── Information shown

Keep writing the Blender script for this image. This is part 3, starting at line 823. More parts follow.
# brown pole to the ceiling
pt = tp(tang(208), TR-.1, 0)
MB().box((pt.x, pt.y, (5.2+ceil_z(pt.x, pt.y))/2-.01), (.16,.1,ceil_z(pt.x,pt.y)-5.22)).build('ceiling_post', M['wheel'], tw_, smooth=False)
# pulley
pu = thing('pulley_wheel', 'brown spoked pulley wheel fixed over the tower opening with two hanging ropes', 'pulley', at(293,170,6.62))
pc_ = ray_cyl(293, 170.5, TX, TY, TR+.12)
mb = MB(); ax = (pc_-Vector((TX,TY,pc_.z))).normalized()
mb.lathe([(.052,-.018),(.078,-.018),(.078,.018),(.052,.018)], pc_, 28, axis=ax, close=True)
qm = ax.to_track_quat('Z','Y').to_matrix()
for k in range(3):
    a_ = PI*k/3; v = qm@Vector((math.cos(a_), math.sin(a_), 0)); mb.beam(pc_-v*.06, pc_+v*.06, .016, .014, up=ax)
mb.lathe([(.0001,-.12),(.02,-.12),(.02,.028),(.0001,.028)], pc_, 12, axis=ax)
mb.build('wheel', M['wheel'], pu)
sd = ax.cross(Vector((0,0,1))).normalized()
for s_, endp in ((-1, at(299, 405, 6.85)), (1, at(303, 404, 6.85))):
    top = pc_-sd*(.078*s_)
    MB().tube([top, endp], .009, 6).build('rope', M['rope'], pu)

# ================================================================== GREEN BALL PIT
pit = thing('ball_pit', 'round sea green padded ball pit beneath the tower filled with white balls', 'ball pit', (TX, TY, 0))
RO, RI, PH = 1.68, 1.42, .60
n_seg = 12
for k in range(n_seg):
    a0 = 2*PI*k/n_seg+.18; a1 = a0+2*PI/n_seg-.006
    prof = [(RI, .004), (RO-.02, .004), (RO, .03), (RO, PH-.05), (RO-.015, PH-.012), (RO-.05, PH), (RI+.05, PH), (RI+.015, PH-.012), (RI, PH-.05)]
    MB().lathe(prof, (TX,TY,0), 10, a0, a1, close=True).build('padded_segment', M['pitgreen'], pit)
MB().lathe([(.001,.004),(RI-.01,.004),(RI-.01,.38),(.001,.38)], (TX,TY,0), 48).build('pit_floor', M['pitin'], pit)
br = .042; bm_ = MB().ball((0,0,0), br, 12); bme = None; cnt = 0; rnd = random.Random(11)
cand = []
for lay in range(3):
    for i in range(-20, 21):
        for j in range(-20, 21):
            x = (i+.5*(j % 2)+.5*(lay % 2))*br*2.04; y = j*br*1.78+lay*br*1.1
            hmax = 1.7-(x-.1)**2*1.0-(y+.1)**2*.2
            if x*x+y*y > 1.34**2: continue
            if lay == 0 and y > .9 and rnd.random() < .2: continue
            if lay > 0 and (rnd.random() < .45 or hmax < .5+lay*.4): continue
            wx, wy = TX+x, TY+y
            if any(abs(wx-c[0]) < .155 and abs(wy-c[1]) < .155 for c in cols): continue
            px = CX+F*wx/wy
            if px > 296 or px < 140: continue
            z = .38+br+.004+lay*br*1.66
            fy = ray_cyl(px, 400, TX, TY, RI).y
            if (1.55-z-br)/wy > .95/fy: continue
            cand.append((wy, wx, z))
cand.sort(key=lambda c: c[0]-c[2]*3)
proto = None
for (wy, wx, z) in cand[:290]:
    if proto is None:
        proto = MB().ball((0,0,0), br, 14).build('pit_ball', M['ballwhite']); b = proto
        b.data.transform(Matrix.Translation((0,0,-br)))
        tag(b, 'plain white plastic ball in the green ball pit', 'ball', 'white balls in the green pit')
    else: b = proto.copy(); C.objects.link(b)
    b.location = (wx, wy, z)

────

[Instruction] Your task is to print the whole listing again exactly.

[Answer to this problem]
Keep writing the Blender script for this image. This is part 3, starting at line 823. More parts follow.
# brown pole to the ceiling
pt = tp(tang(208), TR-.1, 0)
MB().box((pt.x, pt.y, (5.2+ceil_z(pt.x, pt.y))/2-.01), (.16,.1,ceil_z(pt.x,pt.y)-5.22)).build('ceiling_post', M['wheel'], tw_, smooth=False)
# pulley
pu = thing('pulley_wheel', 'brown spoked pulley wheel fixed over the tower opening with two hanging ropes', 'pulley', at(293,170,6.62))
pc_ = ray_cyl(293, 170.5, TX, TY, TR+.12)
mb = MB(); ax = (pc_-Vector((TX,TY,pc_.z))).normalized()
mb.lathe([(.052,-.018),(.078,-.018),(.078,.018),(.052,.018)], pc_, 28, axis=ax, close=True)
qm = ax.to_track_quat('Z','Y').to_matrix()
for k in range(3):
    a_ = PI*k/3; v = qm@Vector((math.cos(a_), math.sin(a_), 0)); mb.beam(pc_-v*.06, pc_+v*.06, .016, .014, up=ax)
mb.lathe([(.0001,-.12),(.02,-.12),(.02,.028),(.0001,.028)], pc_, 12, axis=ax)
mb.build('wheel', M['wheel'], pu)
sd = ax.cross(Vector((0,0,1))).normalized()
for s_, endp in ((-1, at(299, 405, 6.85)), (1, at(303, 404, 6.85))):
    top = pc_-sd*(.078*s_)
    MB().tube([top, endp], .009, 6).build('rope', M['rope'], pu)

# ================================================================== GREEN BALL PIT
pit = thing('ball_pit', 'round sea green padded ball pit beneath the tower filled with white balls', 'ball pit', (TX, TY, 0))
RO, RI, PH = 1.68, 1.42, .60
n_seg = 12
for k in range(n_seg):
    a0 = 2*PI*k/n_seg+.18; a1 = a0+2*PI/n_seg-.006
    prof = [(RI, .004), (RO-.02, .004), (RO, .03), (RO, PH-.05), (RO-.015, PH-.012), (RO-.05, PH), (RI+.05, PH), (RI+.015, PH-.012), (RI, PH-.05)]
    MB().lathe(prof, (TX,TY,0), 10, a0, a1, close=True).build('padded_segment', M['pitgreen'], pit)
MB().lathe([(.001,.004),(RI-.01,.004),(RI-.01,.38),(.001,.38)], (TX,TY,0), 48).build('pit_floor', M['pitin'], pit)
br = .042; bm_ = MB().ball((0,0,0), br, 12); bme = None; cnt = 0; rnd = random.Random(11)
cand = []
for lay in range(3):
    for i in range(-20, 21):
        for j in range(-20, 21):
            x = (i+.5*(j % 2)+.5*(lay % 2))*br*2.04; y = j*br*1.78+lay*br*1.1
            hmax = 1.7-(x-.1)**2*1.0-(y+.1)**2*.2
            if x*x+y*y > 1.34**2: continue
            if lay == 0 and y > .9 and rnd.random() < .2: continue
            if lay > 0 and (rnd.random() < .45 or hmax < .5+lay*.4): continue
            wx, wy = TX+x, TY+y
            if any(abs(wx-c[0]) < .155 and abs(wy-c[1]) < .155 for c in cols): continue
            px = CX+F*wx/wy
            if px > 296 or px < 140: continue
            z = .38+br+.004+lay*br*1.66
            fy = ray_cyl(px, 400, TX, TY, RI).y
            if (1.55-z-br)/wy > .95/fy: continue
            cand.append((wy, wx, z))
cand.sort(key=lambda c: c[0]-c[2]*3)
proto = None
for (wy, wx, z) in cand[:290]:
    if proto is None:
        proto = MB().ball((0,0,0), br, 14).build('pit_ball', M['ballwhite']); b = proto
        b.data.transform(Matrix.Translation((0,0,-br)))
        tag(b, 'plain white plastic ball in the green ball pit', 'ball', 'white balls in the green pit')
    else: b = proto.copy(); C.objects.link(b)
    b.location = (wx, wy, z)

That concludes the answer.